Originally Posted by brewbuck

Interesting. Where is this number six coming from?

If you had three markers or more, the problem becomes boring! Because if you have A, B, and C you just mark "A B C" and this distinguishes the two directions. But for the case of two markers you get this minimum sequence length of six. Fascinating.

Well, you could use two markers and make "C" be a matter of spacing. E.g.:

AB--AB--AB--AB

On the other hand, nature actually didn't solve the problem. Ants lay continuous pheromone trails and if their own trail intersects another ant's, it randomly picks a direction and goes. Maybe it ends up back at the nest, maybe it ends up somewhere else. When ants find food, they strengthen the pheromone trail and make it more likely that other ants will use that trail too.

Not the heading, just whether it's heading toward the nest or away from it. If the ant leaves the trail and intersects it again it needs to know which way the nest is.

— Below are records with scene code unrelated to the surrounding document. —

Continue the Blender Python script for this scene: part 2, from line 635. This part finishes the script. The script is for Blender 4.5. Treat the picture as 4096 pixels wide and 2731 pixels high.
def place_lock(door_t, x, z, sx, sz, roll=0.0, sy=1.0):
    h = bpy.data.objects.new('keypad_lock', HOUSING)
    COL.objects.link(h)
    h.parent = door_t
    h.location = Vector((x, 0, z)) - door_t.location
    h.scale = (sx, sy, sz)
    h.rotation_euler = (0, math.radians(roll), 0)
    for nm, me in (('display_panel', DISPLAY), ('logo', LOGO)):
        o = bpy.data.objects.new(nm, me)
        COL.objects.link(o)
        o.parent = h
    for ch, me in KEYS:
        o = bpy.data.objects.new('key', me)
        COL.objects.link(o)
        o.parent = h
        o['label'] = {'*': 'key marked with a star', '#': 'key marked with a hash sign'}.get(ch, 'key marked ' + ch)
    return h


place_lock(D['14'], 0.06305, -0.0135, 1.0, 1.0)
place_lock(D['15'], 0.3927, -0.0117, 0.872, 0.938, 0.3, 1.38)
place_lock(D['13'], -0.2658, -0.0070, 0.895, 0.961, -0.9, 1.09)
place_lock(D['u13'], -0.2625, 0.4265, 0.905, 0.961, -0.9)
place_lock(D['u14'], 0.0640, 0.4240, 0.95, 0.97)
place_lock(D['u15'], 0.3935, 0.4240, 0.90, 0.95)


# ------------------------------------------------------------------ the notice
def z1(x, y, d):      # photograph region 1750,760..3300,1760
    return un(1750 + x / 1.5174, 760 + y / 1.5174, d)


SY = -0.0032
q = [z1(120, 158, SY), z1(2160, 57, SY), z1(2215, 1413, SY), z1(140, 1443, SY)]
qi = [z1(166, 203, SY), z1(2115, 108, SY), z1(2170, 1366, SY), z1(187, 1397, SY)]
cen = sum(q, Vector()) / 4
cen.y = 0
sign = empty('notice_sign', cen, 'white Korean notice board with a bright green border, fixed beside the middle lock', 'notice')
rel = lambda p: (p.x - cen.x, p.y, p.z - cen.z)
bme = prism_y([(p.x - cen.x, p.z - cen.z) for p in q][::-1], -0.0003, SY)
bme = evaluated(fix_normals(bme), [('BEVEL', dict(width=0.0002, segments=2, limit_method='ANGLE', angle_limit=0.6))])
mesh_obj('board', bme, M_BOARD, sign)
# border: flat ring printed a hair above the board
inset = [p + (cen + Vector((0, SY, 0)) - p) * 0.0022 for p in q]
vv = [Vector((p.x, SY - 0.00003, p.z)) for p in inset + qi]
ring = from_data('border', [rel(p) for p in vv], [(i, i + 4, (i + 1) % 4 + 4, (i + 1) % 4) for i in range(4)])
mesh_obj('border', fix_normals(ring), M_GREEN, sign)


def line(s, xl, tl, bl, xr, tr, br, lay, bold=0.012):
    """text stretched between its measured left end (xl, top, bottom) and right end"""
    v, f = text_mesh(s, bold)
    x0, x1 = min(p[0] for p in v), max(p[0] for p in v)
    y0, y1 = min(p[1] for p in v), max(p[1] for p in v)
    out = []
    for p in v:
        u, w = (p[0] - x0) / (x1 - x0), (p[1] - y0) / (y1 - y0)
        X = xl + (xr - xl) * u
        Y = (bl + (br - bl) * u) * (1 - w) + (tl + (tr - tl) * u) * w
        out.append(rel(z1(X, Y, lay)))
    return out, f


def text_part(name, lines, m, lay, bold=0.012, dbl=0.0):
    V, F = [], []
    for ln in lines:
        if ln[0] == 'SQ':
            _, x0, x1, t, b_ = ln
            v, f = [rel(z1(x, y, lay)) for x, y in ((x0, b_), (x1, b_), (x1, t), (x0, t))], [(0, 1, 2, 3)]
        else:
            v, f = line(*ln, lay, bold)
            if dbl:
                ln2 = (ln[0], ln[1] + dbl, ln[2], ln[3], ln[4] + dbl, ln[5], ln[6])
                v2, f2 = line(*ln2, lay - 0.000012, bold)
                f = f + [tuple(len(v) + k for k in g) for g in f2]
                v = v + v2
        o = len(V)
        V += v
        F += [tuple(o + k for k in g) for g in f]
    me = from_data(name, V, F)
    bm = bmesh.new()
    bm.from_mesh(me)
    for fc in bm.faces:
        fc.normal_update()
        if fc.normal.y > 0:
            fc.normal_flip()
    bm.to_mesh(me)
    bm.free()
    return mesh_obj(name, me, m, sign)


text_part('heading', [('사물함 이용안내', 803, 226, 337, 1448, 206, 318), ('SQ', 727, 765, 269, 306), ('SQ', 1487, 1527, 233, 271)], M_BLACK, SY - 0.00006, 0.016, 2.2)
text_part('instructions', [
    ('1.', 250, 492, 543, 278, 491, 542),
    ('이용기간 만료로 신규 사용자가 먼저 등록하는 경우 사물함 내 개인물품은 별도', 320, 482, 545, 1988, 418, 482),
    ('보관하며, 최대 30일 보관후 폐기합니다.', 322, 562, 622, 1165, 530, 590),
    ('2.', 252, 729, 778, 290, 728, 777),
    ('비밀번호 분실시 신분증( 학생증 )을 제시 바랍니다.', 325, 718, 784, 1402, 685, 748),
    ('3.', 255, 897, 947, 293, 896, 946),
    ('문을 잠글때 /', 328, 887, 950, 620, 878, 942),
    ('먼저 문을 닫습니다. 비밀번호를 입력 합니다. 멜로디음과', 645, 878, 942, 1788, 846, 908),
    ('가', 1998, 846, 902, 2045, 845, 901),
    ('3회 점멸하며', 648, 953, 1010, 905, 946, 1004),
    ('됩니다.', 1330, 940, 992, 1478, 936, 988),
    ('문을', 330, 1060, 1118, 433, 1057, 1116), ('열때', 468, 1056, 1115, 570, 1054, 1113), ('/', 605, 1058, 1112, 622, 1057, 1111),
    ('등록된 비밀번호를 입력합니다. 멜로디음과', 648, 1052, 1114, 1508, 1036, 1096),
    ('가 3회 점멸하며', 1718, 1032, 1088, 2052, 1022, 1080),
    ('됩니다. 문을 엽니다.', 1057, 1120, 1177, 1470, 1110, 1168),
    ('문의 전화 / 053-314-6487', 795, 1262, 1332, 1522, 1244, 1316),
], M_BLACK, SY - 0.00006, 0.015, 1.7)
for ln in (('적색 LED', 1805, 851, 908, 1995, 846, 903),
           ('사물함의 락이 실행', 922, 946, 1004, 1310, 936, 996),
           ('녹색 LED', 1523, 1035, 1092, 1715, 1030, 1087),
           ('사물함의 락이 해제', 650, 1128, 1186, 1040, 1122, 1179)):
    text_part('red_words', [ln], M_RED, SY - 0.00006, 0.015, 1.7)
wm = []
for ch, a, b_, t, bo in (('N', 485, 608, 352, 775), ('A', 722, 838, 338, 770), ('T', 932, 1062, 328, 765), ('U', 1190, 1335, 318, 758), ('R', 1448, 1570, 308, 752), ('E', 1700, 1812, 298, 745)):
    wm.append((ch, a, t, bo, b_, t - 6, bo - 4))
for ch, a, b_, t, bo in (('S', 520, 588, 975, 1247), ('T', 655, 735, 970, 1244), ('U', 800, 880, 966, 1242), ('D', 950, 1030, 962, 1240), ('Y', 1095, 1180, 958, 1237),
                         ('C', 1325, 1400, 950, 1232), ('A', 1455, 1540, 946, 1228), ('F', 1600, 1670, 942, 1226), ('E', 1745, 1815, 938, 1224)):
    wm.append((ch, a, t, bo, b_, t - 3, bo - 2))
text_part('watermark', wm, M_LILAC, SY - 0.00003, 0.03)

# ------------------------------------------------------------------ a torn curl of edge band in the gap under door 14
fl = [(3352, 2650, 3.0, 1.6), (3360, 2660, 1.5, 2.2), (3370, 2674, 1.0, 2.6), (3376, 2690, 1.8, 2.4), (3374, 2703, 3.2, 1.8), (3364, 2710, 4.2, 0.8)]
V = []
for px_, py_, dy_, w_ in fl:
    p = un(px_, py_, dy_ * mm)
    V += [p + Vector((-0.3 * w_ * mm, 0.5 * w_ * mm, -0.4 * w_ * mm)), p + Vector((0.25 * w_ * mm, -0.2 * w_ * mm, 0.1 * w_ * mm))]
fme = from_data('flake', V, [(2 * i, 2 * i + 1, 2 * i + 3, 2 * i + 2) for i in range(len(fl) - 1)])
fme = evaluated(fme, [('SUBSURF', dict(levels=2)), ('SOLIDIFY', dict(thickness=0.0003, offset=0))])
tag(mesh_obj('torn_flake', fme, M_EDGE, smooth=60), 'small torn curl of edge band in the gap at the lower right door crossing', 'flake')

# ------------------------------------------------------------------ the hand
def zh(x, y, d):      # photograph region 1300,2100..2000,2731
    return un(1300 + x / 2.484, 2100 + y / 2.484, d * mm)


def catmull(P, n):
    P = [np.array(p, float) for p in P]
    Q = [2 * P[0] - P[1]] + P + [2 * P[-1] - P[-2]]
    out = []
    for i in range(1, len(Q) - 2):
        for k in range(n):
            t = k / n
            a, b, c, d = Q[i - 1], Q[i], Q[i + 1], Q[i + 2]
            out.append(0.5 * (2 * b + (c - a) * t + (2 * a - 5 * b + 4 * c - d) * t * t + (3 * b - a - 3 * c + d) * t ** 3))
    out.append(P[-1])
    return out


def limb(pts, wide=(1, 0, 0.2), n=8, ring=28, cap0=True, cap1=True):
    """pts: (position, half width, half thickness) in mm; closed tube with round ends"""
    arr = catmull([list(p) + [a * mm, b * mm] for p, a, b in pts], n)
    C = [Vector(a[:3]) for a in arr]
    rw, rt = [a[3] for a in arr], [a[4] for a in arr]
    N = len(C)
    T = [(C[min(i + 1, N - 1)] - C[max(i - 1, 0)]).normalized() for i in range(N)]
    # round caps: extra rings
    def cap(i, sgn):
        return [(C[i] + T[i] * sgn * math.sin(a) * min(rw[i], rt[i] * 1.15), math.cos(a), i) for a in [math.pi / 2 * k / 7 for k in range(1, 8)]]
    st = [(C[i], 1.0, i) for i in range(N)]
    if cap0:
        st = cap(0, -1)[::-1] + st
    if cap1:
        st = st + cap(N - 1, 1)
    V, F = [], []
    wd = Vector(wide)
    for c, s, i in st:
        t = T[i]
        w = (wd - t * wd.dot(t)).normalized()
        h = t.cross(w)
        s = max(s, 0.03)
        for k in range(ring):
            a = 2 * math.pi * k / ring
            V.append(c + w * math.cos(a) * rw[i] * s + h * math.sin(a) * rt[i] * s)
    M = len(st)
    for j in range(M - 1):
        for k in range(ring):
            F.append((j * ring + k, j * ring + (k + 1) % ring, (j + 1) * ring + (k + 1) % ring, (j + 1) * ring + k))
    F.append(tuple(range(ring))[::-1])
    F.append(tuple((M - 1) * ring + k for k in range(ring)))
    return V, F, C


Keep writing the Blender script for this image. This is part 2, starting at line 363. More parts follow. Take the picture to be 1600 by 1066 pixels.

I think your representation of trails is off a bit. Use vectors.
When the ant leaves the trail then make it pick back up where it left. One simple vector would guide the ant back.

However as to the question of direction this can be done with vectors and the dot product. If each trail is a set of nodes connected by vectors to the next node and all vectors always point to the nest then it is a simple operation to figure out which way to go. You must set your navigation trails up so that all vectors point in the direction of the nest or to the next node(s) that will eventually lead to the nest. It does not matter how many curves and patterns there are in the trail so long as if you traverse it linearily from node to node always moving the direction of the to vector to the next node...you will end up at the nest.

This approach would also allow you to leave any trail at any time and pick back up on any other trail at any time and instantly know which direction to go to head to the nest.

If you do not have preset trails then every so often lay down a 'node'. Create a vector from that node to the previously laid down node. You can have the nodes time out if you want to simulate trails disappearing, etc.

This problem is 2D so you need 2D nodes and 2D vectors.